Let us now enter into a time of shared silence, to be punctuated by another gentle poem—no snow in this one— and followed then by a longer silence.
Beyond the Question: Part One by May Sarton
The phoebe sits on her nest
Hour after hour,
Day after day,
Waiting for life to burst out
From under her warmth.
Can I weave a nest for silence,
Weave it of listening,
Listening,
Layer upon layer?
But one must first become small,
Nothing but a presence,
Attentive as a nesting bird,
Proffering no slightest wish
Toward anything that might happen
Or be given,
Only the warm, faithful waiting,
Contained in one’s smallness.
Beyond the question, the silence.
Before the answer, the silence.
Now, I invite you again into the shared silence to “make yourself as attentive as a nesting bird, proffering no slightest wish toward anything that might happen or be given, only the warm, faithful waiting, contained in [your] smallness.”

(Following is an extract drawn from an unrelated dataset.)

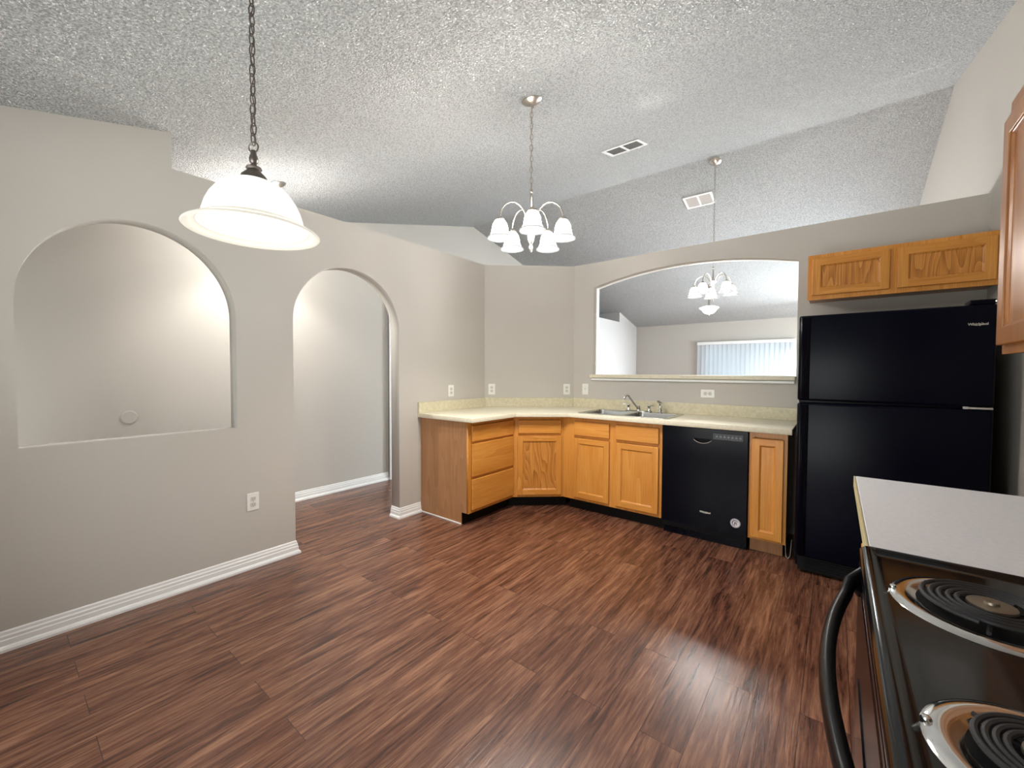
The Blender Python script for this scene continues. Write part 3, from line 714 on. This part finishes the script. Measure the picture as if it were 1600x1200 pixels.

Let us now sit as nesting birds, waiting. What are you waiting to become? What promise are you nurturing within? “Why, how, whence such beauty and what the meaning?” (More silence).
Amen.
Closing words:
May the dark winter nights in the months to come be soft and still, with a quiet calm surrounding us and a peace flowing through us. And, in the dark, may we each come to know the warmth and power of our own inner light.